Pretty romantic huh? That night I asked Casey what Paul's name was and of course it was Paul...who would've guessed. Oh and she told me about Karliegh and whatever I didn't care! Soon me and Paul were pretty good pals. He told me everything, he told me his problems with Karliegh, his family, depression, and all that junk. Of course this set of my inner "oh yeah I can fix everyone's problem" personality. While trying to help him through his problems I sneakily suggested him and Karliegh broke up. Ya I know, im terrible but whatever I was 14.

I still remember all the cold nights I'd sneak out and go hang out with Paul. Sometimes things got a little sexual...in a park...
My first ever "sexual" experience. It was exciting and riveting, it sent my prepubescent loins on fire. Because we were...ya know...pretending to rape each other...
I know what you're thinking  "how the hell?" well let me explain okay? I'd lay on the picnic table when a car drove by, he'd be on top of me or between my legs pretending to hump me and I'd very jokingly call out for help. Stupid I know but again I WAS 14.

The next day he had told Casey that if he hadn't been dating Karliegh he would've lost control and I probably would've lost my virginity on that picnic table.

Remember Megan? Well heres why I don't like Megan. She liked Paul too, and while I never took things far with Paul, excluding the park thing, this girl went and kissed him. Not just a kiss but a full on sucking face with him.  Of course all out friends, especially me, were pissed as hell at her. PAUL HAD A GIRLFRIEND YOU CANT DO THAT. Of course that makes me a hypocrite but my messing around with Paul was kept under wraps, while she went and just told all of us what happened, feeling guilty of course, but then tried to make us feel guilty about being mad at her. She knew I liked Paul too, but I didn't know she liked him. That's why I don't like her, I mean I could've kissed Paul too but I controlled myself, again excluding the park situation!

This one time (at band camp lol) Paul came to my house, and we were just chilling on the couch...maybe cuddling...and then all of a sudden he got really sad. He said he felt bad about messing around with so many girls while dating Karliegh...that's when I knew I had to stop, I couldn't keep being friends with Paul. After he left I went into my room and cried, I cried because I knew if I kept being friends with Paul my feelings would grow stronger and then I might be a Megan.

So I loosened up on Paul, we slowly grew farther and farther apart, and my feelings just slowly faded away. Last time I saw him was Sophomore year just a week before he was going to graduate, and I haven't heard from him sense. I still think of him but I don't ever see my feelings for him coming back. Bummer but oh well.

Even if you have feelings for someone, sometimes it might just be best to let them go.

Kicking it off

"When you're ready, talk"....what does that mean? I could talk and talk for hours on end but would you really be able to help me? High school is messing up my head and its only going to get worse.

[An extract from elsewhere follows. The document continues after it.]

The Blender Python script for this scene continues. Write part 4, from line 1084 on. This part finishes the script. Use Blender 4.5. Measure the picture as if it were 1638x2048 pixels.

I've been out-casted in high school sense day one of my freshman year. My brother wouldn't even let me sit with him at lunch! I probably wouldn't let me sit with me either but still. But ever sense that day I've been forced to eat my soggy fries and greased out pizza with a variety of people, who I usually don't even like. With, however, the exception of Madison. Funny thing about me and her is my brother dated her deranged psychopath of a demon- I mean sister. So we've pretty much been friends sense 7th grade and have sat at the same lunch table sense then as well.

Madison is one of those friends that you kinda want to kick in the throat sometimes, but you're still friends with her cause she's never done anything wrong to you...except annoy you..
Either way she's the girl you can tell you killed someone and she wouldn't tell a soul.

I think i'll let my story begin in 7th grade: it sucked
Okay now to my currents moment in time 11th grade: it still sucks

Ill probably just sound like a bitter little teenager with a stick up her ass but oh well, I'm gonna say it..I HATE SCHOOL!!!!! Well not so much school, just the people...especially my 'friend' Aleecia. I use the term friend loosely because I really wish we weren't friend.

We became friends over a boy(Devin), and all out problems started over a boy(Jake). But were not gonna get into all that just yet.